Hello, I'm Simon Turner, I'm the national workshop manager for the Canal & River Trust. I'd like to welcome you to Bradley Workshop here in the West Midlands. This is one of the two sites that we have where we make lock gates for the Canal & River Trust with the other one being Stanley Ferry Wakefield here in Yorkshire.
What I'd like to do is take you through a tour of how lock gates are made, the processes, the tools, the equipment and everything else involved. So every year the Canal & River Trust will change up to 150 lock gate leaves. That process will start 18 months in advance where we identify which gates need to be changed.

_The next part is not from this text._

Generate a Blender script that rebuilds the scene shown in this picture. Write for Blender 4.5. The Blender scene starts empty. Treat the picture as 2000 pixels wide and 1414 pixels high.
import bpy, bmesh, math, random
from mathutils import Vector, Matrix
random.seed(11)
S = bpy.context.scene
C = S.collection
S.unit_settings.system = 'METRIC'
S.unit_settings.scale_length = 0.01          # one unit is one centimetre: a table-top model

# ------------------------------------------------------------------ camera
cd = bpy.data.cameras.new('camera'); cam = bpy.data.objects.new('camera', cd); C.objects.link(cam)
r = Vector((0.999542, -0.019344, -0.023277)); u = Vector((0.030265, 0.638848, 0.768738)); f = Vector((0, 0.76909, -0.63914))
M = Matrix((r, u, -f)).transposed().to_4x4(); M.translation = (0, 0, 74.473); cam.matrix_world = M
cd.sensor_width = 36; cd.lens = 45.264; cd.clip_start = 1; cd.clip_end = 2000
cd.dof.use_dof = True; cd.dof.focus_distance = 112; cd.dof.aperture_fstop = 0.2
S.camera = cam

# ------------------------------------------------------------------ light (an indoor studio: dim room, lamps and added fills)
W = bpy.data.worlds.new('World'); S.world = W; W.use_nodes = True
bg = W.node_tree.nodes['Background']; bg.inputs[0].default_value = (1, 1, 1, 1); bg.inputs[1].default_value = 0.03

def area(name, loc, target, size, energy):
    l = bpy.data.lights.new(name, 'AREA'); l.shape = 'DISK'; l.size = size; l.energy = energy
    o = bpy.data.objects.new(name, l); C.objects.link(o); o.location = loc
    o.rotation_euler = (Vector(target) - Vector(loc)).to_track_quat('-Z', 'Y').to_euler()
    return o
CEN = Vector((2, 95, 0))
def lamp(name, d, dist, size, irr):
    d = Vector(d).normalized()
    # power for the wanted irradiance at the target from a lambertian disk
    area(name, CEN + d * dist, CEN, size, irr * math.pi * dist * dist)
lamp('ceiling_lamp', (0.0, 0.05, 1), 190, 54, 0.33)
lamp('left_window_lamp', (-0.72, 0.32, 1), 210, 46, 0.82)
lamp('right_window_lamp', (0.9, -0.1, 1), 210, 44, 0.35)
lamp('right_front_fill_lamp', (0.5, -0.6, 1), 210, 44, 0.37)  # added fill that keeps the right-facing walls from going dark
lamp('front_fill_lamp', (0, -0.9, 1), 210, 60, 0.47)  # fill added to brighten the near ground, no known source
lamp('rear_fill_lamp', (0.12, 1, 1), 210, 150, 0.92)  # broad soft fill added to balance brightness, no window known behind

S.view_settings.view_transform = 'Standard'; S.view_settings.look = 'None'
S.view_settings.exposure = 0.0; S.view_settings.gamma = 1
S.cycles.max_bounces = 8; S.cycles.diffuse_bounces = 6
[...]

The next steps will be lock gate technicians going out to each site and taking measurements and surveys of those lock gates to understand the requirements. After that, they'll be transferred into the drawing department where accurate detail plans are produced which allow the gates to be made. Once that has happened we produce a cutting list.
The cutting list is of the timber that is required to make the gates. So we'll take you through now and show you that process. The first step of the process, really the most important part, is us carrying out and doing the surveys of the lock gates. The purpose of that is for us to check measurements against existing drawings, but things have changed over 25 to 30 years.

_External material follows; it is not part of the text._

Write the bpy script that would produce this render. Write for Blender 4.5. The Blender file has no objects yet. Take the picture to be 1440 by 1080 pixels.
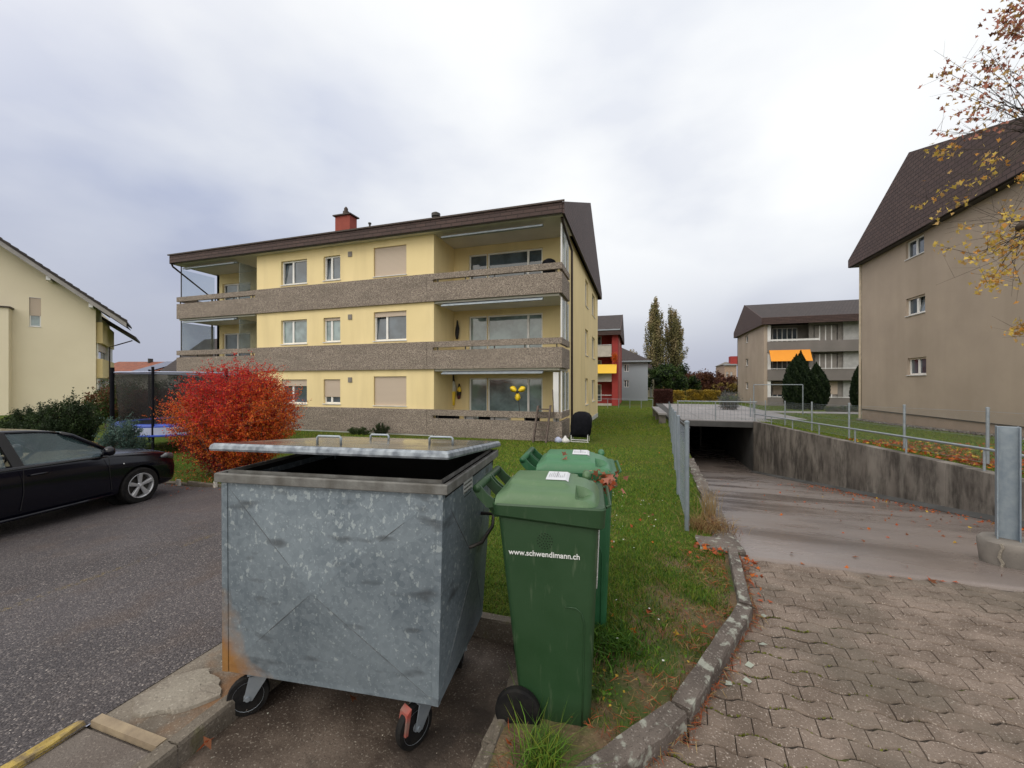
import bpy, bmesh, math, random
import numpy as np
from mathutils import Vector, Matrix, Euler
R = math.radians
rnd = random.Random(7)
rng = np.random.default_rng(11)
scene = bpy.context.scene
COL = scene.collection
YAW = R(17.5)
CY, SY = math.cos(YAW), math.sin(YAW)
F, H = 565.0, 1.7

# ---------- surveying helpers: the world axes follow the buildings ----------
def c2w(X, Y):                       # sideways / forward distance from the viewpoint -> ground position
    return (CY*X - SY*Y, SY*X + CY*Y)
def atd(px, py, Y):                  # sight line at forward distance Y
    x, y = c2w((px-720)/F*Y, Y)
    return Vector((x, y, H+(540-py)/F*Y))
def onY(px, py, y):                  # sight line meets the plane y = const
    r = (px-720)/F
    x = y*(CY*r-SY)/(CY+SY*r)
    Y = -SY*x+CY*y
    return x, H+(540-py)/F*Y
def onX(px, py, x):                  # sight line meets the plane x = const
    r = (px-720)/F
    y = x*(-SY*r-CY)/(SY-CY*r)
    Y = -SY*x+CY*y
    return y, H+(540-py)/F*Y
def lerpt(t, tab):
    if t <= tab[0][0]: return tab[0][1]
    for (a, va), (b, vb) in zip(tab, tab[1:]):
        if t <= b: return va+(vb-va)*(t-a)/(b-a)
    return tab[-1][1]
def rampL(y): return 0.95+0.053*(min(max(y, 4.43), 24.2)-4.43)
RX = 5.8
def gl(y): return lerpt(y, [(1.5,.03),(4.6,.02),(10,-.2),(14.6,-.43),(29,-.64),(60,-.7)])
def gr(y): return lerpt(y, [(2,.15),(9,.15),(24.2,-.30),(46,-.44),(70,-.7)])
def lotz(x): return max(-.43, -.07*max(0, -2.63-x))
def g(x, y):
    wx = min(1, max(0, (x-.5)/5.3))
    a = gl(y)*(1-wx)+gr(y)*wx
    f = min(1, max(0, (13-y)/7))
    return max(-.7, a+lotz(x)*f)

# ---------- objects ----------
ORG = {}
def tag(o, label=None, cat=None, group=None, kind=None):
    if label: o['label'] = label
    if cat: o['category'] = cat
    if group: o['group'] = group
    if kind: o['kind'] = kind
    return o
def thing(name, label, cat, loc=(0,0,0), rz=0, group=None, local=False):
    o = bpy.data.objects.new(name, None); COL.objects.link(o)
    o.location = loc; o.rotation_euler = (0,0,rz); o.empty_display_size = .2
    ORG[o.name] = Vector((0,0,0)) if local else Vector(loc)
    return tag(o, label, cat, group)
def link_mesh(name, me, parent=None):
    o = bpy.data.objects.new(name, me); COL.objects.link(o)
    if parent is not None:
        o.parent = parent
        ORG[o.name] = ORG[parent.name]
    else: ORG[o.name] = Vector((0,0,0))
    return o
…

So we don't just want to rely on that old drawing, we want to go and check on site. They'll use the drawing, how the gates sit, and take new measurements to come up with the survey. As you can see, it's quite technical. The tools that they'll use to do this are really basic, and the reason we do it this way is to reduce the cost of dewatering the lock but also minimize the impact on our customers.
To do it in the dry, we'd have to dewater the lock at a huge cost, causing additional stoppages. One of the main tools is a staff with a foot on the bottom, used to measure from the sill to the collar hole. This can be challenging because obstacles like bricks or blocks might be at the bottom of the canal, so we have to ensure accurate positioning. Workers wear harnesses to prevent falls into the canal.
Another aspect to consider is the pitch of the gates. Lock chamber walls are never straight, plumb, or level, so we need to measure the angle of the walls. This is done manually by leaning over the lock edge with a level, which isn't ideal but ensures precision. Over 30 separate measurements are taken for each lock gate leaf, including the collar hole, the length of the buns beam, and the angle of the mitre gates.
To improve safety and accuracy, we have invested in laser-pointing equipment. This technology allows precise measurement of angles and dimensions, which can be transferred into CAD (computer-aided design) packages. This investment is crucial for the future of lock gate production.
This is the drawing office at Bradley Workshop. Once the site survey is completed, all the information is processed and drawn in CAD. For a long time, we relied on 2D CAD, which produced flat drawings with limited information. We are now transitioning to 3D modeling. This allows us to manipulate, turn, and check the gates to ensure they fit the specific lock chambers they are designed for. Any errors would render them unusable elsewhere.
The next steps include moving toward CNC (computer numerically controlled) production. We've already begun with plasma cutters and are planning further investments in CNC machinery. Producing 150+ lock gate leaves annually is a significant task requiring detailed design and modeling before moving to production.
The gates start with green timber, primarily English and Scottish oak, which arrives in a rough-cut state. The first step is planing the timber, not to smooth it like joinery but to square and true it for gate construction. This is done using an old two-sided planing machine, although only one side is operational.
The timber is then cut to length using a large saw, emphasizing safety. The joints are constructed using mortise and tenon techniques. A tenon machine forms the tenons efficiently, and mortises are created using 1950s-era machines. These involve drilling square holes with chisels and augers. Green oak is used because kiln-dried oak is cost-prohibitive and impractical.
After machining, the assembly process begins. Despite the heavy timbers, finesse is required, and specialized tools like large chisels, lump hammers, and custom-made implements are used. We've also transitioned to battery-powered tools, such as 40-volt impact drivers and electric chainsaws, for safety and efficiency within the workshop.
The tools and equipment required are extensive, with each workshop using over £100,000 worth of tools. Much of the machinery dates back to the 1950s, and we are now investing in modern CNC technology as the next evolutionary step.
Lock gate components include timber, gears, brackets, and other fittings. These are produced in-house, with some parts, like hinges and gearing, unique to specific canals. For example, BCN and Trent and Mersey canals have distinct styles. Recycled components are also used where possible to reduce costs.
Our plasma cutter, a recent investment, allows us to produce components like brackets and fender plates in-house, reducing costs significantly. Previously purchased parts now cost a fraction to produce, with the machine paying for itself within a year.
Once the gates are completed, they are stored outside and kept wet to prevent drying and warping. The final installation process includes transporting the gates, beams, and components to their destination.
Producing lock gates is a complex and expensive process, with costs ranging from £16,000 for basic gates to over £100,000 for larger river gates. Regular replacement of lock gates is essential to keep canals operational, making this a vital part of the Canal & River Trust's work.